Joannes Vermorel: Cela fait partie du cadre qui incite les entreprises motivées par le profit à faire ce qui est juste. Si les entreprises font des choses choquantes, cela nuit à leur image de marque. Les grandes entreprises en sont terrifiées et font tout ce qu’elles peuvent pour empêcher que des subdivisions déviantes ne nuisent à l’ensemble de l’organisation. C’est l’une de leurs pires craintes. En tant que consommateurs, nous attendons des entreprises qu’elles se comportent bien et qu’elles récompensent celles que nous percevons comme bien se comportant en leur restant fidèles.

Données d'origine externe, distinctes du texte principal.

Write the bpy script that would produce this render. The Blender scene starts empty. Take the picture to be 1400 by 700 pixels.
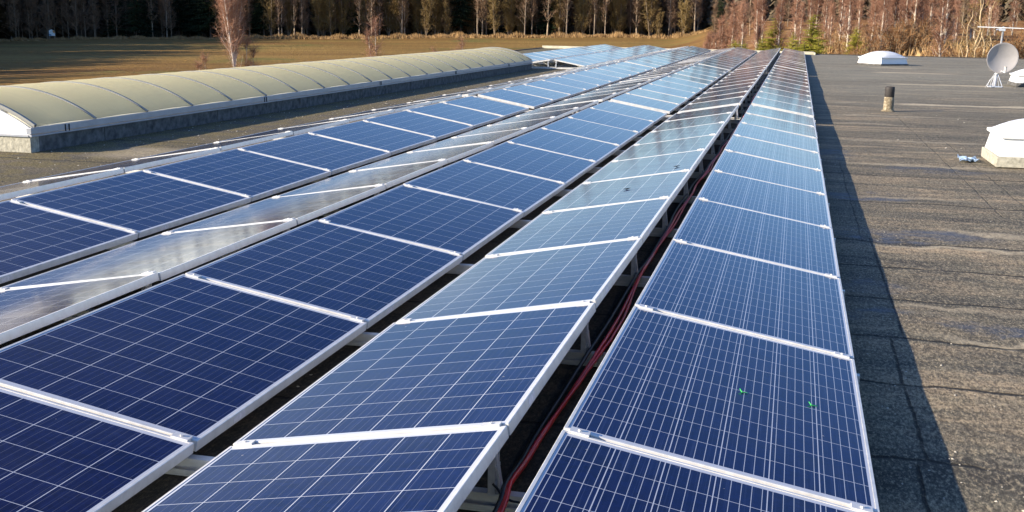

Certains pourraient prétendre que certaines entreprises ne font que feindre de bien se comporter pour paraître meilleures, mais la réalité est qu’exécuter de telles mises en scène à grande échelle est très difficile. Au final, la seule façon de tenir ce que vous promettez est de le faire réellement. Par exemple, McDonald’s pourrait prétendre ne pas empoisonner les gens, mais si les statistiques montraient le contraire, il ne faudrait pas longtemps pour que la vérité éclate. En conclusion, bien qu’il soit raisonnable d’attendre des entreprises qu’elles se comportent de manière éthique, elles ne devraient pas abuser du jeu du virtue signaling. C’est un jeu dangereux, et il est très difficile, voire impossible, de surpasser ses pairs uniquement sur la base des vertus.
Conor Doherty: Sur ce, je vais conclure. Joannes, merci beaucoup pour votre temps. J’ai beaucoup apprécié notre balade autour de l’Agora. Et merci infiniment de nous avoir regardés. On se retrouve la prochaine fois.